Every year, Evergreen House offers a two-month summer residency to a visual artist living outside Maryland. The program provides housing, a studio, a stipend and complete access to Evergreen, allowing the artist the opportunity to produce new work in response to the collections, home and history of the Garrett family, its former residents. Says Evergreen curator Jackie O'Regan, "The residency celebrates and continues the Garrett family's legacy as collectors and patrons of the arts who hosted many artists and musicians at Evergreen during the first half of the 20th century."

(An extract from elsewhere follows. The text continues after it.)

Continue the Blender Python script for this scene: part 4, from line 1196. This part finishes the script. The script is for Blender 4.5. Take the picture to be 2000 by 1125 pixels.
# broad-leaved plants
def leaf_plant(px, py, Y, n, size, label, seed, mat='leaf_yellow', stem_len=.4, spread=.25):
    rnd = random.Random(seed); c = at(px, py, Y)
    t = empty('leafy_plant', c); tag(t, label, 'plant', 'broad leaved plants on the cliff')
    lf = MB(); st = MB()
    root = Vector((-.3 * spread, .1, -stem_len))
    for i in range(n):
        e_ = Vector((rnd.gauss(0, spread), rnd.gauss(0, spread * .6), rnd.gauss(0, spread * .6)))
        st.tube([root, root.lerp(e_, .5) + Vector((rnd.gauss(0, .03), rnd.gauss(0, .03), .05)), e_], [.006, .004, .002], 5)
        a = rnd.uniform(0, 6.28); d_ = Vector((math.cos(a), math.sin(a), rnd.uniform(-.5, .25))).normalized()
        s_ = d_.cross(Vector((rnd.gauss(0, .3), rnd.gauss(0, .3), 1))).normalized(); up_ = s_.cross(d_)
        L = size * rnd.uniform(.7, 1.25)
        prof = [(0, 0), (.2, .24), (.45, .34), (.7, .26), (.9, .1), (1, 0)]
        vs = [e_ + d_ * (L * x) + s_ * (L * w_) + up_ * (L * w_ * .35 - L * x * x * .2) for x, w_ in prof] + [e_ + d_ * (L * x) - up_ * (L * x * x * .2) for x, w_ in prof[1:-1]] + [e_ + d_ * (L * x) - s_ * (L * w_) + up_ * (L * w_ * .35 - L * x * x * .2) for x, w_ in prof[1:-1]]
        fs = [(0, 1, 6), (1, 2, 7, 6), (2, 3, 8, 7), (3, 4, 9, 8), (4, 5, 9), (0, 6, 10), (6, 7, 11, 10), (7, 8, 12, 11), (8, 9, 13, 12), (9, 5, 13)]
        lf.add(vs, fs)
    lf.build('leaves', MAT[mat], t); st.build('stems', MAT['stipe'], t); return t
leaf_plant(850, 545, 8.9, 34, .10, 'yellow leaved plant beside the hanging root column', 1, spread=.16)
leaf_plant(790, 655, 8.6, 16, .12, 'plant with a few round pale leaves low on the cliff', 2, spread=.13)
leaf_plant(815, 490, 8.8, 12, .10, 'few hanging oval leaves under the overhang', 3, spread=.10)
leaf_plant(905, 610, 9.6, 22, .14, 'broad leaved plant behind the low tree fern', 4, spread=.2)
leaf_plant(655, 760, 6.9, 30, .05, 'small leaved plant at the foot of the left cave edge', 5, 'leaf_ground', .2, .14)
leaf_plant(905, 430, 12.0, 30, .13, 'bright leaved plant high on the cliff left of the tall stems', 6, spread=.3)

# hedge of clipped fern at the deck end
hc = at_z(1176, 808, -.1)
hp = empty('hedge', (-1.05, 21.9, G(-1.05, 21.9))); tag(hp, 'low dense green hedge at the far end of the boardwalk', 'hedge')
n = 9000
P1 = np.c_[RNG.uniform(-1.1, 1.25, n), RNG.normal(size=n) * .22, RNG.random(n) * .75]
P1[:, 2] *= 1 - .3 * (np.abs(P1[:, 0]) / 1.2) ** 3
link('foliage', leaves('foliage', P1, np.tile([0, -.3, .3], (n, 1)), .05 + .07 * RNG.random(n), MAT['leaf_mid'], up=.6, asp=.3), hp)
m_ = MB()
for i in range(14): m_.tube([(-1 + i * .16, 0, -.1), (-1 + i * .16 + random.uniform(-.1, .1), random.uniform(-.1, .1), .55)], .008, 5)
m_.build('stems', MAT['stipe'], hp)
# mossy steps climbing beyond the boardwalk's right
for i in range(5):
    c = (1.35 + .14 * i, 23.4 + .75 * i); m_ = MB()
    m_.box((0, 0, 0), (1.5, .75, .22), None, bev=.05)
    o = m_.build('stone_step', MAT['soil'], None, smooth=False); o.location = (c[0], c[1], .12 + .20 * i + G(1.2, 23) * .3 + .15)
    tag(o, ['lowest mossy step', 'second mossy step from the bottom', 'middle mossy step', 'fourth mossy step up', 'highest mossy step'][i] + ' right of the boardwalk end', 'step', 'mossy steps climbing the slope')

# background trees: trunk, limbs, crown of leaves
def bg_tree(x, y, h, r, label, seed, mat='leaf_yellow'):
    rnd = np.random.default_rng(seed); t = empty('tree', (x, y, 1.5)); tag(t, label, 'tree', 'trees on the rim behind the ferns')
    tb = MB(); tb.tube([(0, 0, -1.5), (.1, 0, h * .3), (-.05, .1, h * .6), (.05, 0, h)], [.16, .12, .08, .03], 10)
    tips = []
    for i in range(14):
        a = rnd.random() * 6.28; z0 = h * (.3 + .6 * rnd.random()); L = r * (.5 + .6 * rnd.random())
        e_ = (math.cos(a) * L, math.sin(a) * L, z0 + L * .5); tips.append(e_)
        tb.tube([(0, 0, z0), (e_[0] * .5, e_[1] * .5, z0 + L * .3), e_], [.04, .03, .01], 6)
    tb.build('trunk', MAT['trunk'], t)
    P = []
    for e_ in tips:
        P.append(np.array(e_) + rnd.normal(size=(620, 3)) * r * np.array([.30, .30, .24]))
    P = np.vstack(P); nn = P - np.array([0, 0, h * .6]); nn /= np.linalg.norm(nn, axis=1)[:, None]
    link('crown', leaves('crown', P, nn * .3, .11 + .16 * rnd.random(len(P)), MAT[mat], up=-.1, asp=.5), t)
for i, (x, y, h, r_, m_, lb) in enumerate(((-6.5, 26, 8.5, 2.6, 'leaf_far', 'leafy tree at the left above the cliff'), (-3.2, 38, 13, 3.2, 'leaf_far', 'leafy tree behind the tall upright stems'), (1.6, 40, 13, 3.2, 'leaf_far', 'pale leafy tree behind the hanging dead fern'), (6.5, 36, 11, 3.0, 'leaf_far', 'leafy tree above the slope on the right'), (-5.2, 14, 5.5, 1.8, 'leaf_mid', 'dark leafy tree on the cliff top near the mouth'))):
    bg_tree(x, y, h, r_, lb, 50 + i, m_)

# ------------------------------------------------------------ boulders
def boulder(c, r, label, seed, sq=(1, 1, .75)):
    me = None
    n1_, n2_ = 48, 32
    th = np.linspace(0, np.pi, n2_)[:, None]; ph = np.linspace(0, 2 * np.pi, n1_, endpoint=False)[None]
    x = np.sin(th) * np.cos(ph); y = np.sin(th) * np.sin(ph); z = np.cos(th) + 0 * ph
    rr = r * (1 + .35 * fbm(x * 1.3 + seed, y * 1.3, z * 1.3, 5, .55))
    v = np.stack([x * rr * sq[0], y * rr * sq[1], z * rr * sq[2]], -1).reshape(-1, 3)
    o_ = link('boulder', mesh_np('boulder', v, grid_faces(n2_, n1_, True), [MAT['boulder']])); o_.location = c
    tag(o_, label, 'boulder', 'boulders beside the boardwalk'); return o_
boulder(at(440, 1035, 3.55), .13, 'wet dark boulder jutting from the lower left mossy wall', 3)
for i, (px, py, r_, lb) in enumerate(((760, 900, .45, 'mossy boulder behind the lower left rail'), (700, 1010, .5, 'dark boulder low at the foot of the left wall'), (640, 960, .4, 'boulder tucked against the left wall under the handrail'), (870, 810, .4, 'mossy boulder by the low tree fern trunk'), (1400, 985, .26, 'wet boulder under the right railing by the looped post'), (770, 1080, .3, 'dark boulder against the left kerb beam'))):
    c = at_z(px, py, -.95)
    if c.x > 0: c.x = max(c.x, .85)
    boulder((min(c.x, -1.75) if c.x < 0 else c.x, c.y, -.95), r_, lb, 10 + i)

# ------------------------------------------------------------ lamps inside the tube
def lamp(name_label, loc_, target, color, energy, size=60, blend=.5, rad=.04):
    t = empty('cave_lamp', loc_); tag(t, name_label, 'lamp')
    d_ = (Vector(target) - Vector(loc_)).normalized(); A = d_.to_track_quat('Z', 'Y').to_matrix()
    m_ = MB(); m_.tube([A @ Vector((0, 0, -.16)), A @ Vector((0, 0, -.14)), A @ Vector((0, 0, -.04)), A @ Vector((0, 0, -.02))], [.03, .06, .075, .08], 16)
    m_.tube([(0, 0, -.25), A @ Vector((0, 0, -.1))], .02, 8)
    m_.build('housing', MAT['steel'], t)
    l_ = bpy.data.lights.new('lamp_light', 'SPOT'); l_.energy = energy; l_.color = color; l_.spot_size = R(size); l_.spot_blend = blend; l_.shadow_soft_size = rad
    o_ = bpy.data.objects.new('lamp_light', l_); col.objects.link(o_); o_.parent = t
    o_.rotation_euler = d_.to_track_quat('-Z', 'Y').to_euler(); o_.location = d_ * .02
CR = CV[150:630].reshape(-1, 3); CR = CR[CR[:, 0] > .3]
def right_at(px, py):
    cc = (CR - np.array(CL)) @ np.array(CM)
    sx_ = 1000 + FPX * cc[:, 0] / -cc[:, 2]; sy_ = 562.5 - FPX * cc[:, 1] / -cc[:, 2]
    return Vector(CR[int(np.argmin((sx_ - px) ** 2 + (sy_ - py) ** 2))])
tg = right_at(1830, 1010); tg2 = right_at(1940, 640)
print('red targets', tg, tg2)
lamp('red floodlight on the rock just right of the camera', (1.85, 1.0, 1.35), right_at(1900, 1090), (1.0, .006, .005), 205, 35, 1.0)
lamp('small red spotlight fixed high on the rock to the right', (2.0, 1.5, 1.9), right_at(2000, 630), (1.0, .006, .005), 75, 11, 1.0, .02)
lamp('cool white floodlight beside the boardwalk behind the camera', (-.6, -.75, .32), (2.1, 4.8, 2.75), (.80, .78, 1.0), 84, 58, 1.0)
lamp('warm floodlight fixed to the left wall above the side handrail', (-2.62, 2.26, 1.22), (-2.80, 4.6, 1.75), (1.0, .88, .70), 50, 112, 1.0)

As artist-in-residence in 2004, photographer and architect Mehmet Dogu explored Evergreen inside and out. He examined the carpets, analyzed the architecture, observed the placement of objects, studied the books in the library, read about the Garrett family and then meditated on all this information before creating new works of art to express the "truths" he discovered.

This work is the subject of House Guests: Subjective Truths, an exhibit that opens at Evergreen with a reception from 5 to 7:30 p.m. on Friday, Oct. 7, and continues through Jan. 3. Dogu will lead an exhibition tour and give a gallery talk at 2 p.m. on Saturday, Oct. 8.

Charles Reeve, from the Ontario College of Art and Design, imagines Dogu's creative process in the exhibition catalog's essay, asking, "Is it OK for us to enter the Garretts' living room, inspect their furniture, enjoy their art and admire their books? Won't they return soon? These carpets look expensive — should we remove our shoes? The tension behind these questions lingers in Evergreen House, even though the Garretts have not resided there for decades, because houses take their personalities partly from their inhabitants."

Dogu, Reeve says, uses photography to illuminate and isolate the details of the Garretts' home and lives and then creates his own "truths" about the family and Evergreen House by juxtaposing, manipulating and editing the images.

Dogu's six installations are exhibited throughout the first floor of the Main House and in the North Wing and focus on facets of the Garretts' vast art collections and interests and his own heritage.

In Rug, for example, Dogu responds to the more than 125 Middle Eastern carpets in the house and his own Middle Eastern heritage through the creation of a photographic carpet. The work's outer ring is composed of images from Evergreen's gardens, a smaller ring is made from images of Evergreen's exterior views, and the innermost ring is made of 48 composite images of Evergreen's interior spaces.

Dogu lives in Phoenix, Ariz., and has exhibited his work extensively throughout the United States, Germany and Turkey.